Major General Holland M. Smith
One of the most famous Marines of his time, General Smith was born in 1882. He was commissioned a second lieutenant in 1905. There followed a series of overseas assignments in the Philippines, Nicaragua, Santo Domingo, and with the Marine Brigade in France in World War I. Beginning in the early 1930s, he became increasingly focused on the development of amphibious warfare concepts. Soon after the outbreak of war with Japan in 1941, he was assigned to a crucial position, command of all Marines in the Central Pacific.
As another Marine officer later described him, “He was of medium height, perhaps five feet nine or ten inches, and somewhat paunchy. His once-black hair had turned gray. His once close-trimmed mustache was somewhat scraggly. He wore steel-rimmed glasses and he smoked cigars incessantly.” There was one other feature that characterized him: a ferocious temper that earned him the nickname, “Howlin’ Mad” Smith, although his close friends knew him as “Hoke.”
This characteristic would usually emerge as irritation at what he felt were sub-standard performances.

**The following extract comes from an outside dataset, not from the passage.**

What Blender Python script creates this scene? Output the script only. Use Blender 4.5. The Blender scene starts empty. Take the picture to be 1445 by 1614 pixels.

One famous example of this was his relief of an Army general from his command. It came when an Army division was on the line alongside two Marine divisions on Saipan in the Marianas Islands campaign following the Marshalls operation. A huge interservice uproar erupted!
Less than two years later, after 41 years of active service, during which he was awarded four Distinguished Service Medals for his leadership in four successive successful amphibious operations, he retired in April 1946, as a four-star general. He died in January 1967.
Department of Defense Photo (USMC) 72162B
On board Rocky Mount (AGC 3), newly designed and equipped to serve as a amphibious command ship, MajGen Holland M. Smith, V Amphibious Corps commander and commander of Expeditionary Troops at Roi-Namur in the Marshalls, points out a feature of the battle to his chief of staff BGen Graves B. Erskine.